What does university really teach you?


Rachael Milsom considers the lessons we really learn at university…

At first, we may say the obvious answer – university teaches us about the degree we have chosen to study. We attend lectures, seminars, workshops and labs. We slave over essays and devote ourselves to revision for exams. We aim to expand our knowledge of a certain subject to be prepared for a career in that area. But university is not just about listening to our tutors in the lecture hall or diligently studying inside the library. During our three years at university we learn so many life lessons along the way. This knowledge in its own way is equally as valuable as a degree. So here are a few things that university teaches us:

Previously most students have relied on their family to support them and possibly even keep them alive. But at university we must fend for ourselves. You must now rely on an actual alarm clock, rather than your mum, to wake you up. The kitchen cupboards no longer miraculously replenish themselves every Friday. Your dirty laundry pile will keep growing until you do something about it. University forces us to grow up, become self-sufficient and be capable of living independently.

Time Management:
Students learn to juggle lectures, deadlines, societies, a social life and perhaps a job. It is our responsibility to remain organised and learn to strike a balance. University can be extremely hectic. First year may consist of many all-nighters fuelled by energy drinks and junk food in a desperate attempt to meet the deadline. But hopefully by the end of university students have learnt the necessity of planning ahead and managing time effectively.

Financial Management:
University certainly teaches us the need to budget and save. Student loans regularly flood into our bank accounts. In fresher year the temptation to indulge in excessive spending sprees is often too great. Students become far too familiar with tight budgeting, resorting to everyday value food and desperate attempts to avoid hitting the bottom of the overdraft. By third year we are hopeful that we have finally succeeded in becoming the master of our financial affairs.

Alcohol Limits:
Yes, seriously. A first year university student who has exceeded their limits in an extraordinary fashion is not only a common sight at FND but is a familiar memory for each and every student. We come to university without any real clue regarding our alcohol tolerance. We drink and drink without knowing when to stop. But practise makes perfect. All those nights of having ‘one too many’ help us learn how much we can drink without stepping over the line. And to avoid Sambuca at all costs.

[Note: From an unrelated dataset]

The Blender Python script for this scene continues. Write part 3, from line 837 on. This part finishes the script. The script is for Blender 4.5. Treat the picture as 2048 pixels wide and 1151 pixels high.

I could go on and on about the lessons we learn at university. Perhaps some learn how to be a professional procrastinator. Most students learn the beauty of naps or the precious nature of toilet roll. Or on a more serious note we learn the importance of work experience. Let’s face it – the prospect of getting a job is looking pretty bleak without it. But the point is that university is not just about getting a degree. It is about all the other little things we learn along the way. Things that will really help us to develop into mature, successful adults.